Civil courts sentenced suicide murderers to be pinched five times with red-hot tongs on their way from the prison to the scaffold.

Then their hands were chopped off, followed by the head, after which the dead body was displayed on a big wheel as a warning to others

Although the penalties for these murders were on the harsh side, they didn’t seem to help much.

People believed that execution was a safe way to salvation.

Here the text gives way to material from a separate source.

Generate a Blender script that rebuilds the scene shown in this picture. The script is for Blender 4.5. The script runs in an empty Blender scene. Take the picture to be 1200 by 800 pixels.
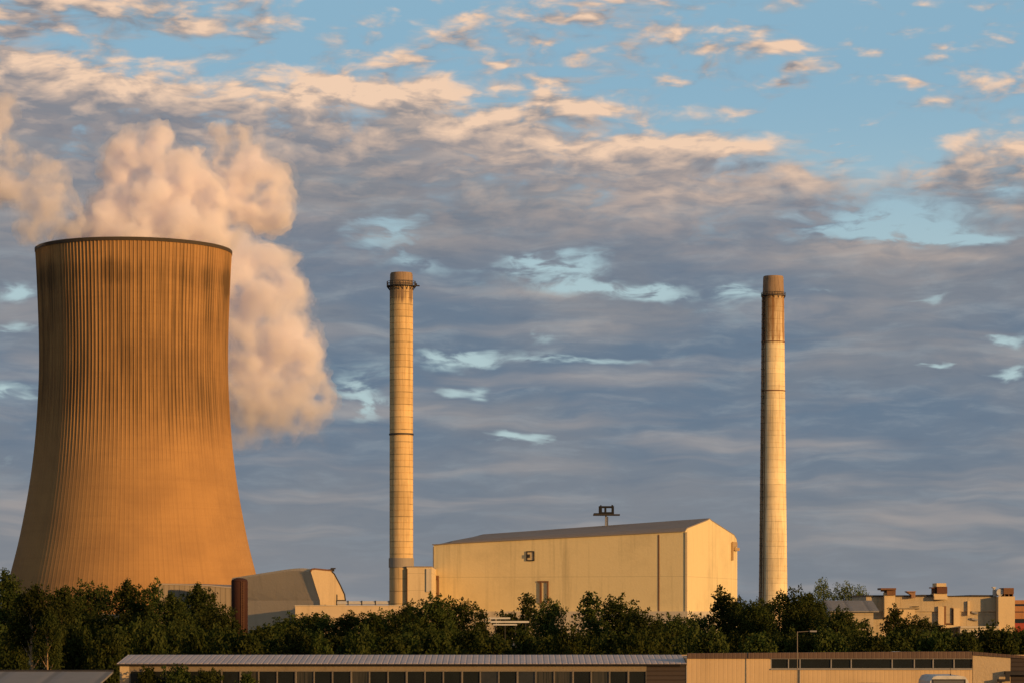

Although the punishments for suicide became insane hard they just helped the person.

In the population, that execution was seen as the safest way to the salvation of souls.

Songs were written and preformed, telling how the murderers were excited to be executed.

They looked forward to coming up to heaven and in white clothes sitting in front of God's throne.

The view was that the more painful you experienced in connection with execution, the more sure you were in a place in heaven.

As the harsh penalties failed to solve the problem, it was suggested that perhaps abolishing the death penalty altogether could do the trick.

This, however, flew in the face of what the Lutheran countries had been enforcing for more than 200 years, arguing that it was God’s will that suicide murderers should be executed.
As a result, the proposal was initially rejected by theologians, lawyers and the government alike.

Nevertheless, the number of suicide murders just kept on growing.

But when, a decade later, in 1767, the death penalty was finally abolished, convicted suicide murderers were instead whipped once a year and were given the toughest and most degrading work tasks on offer.

And this was what finally put an end to the suicide murders.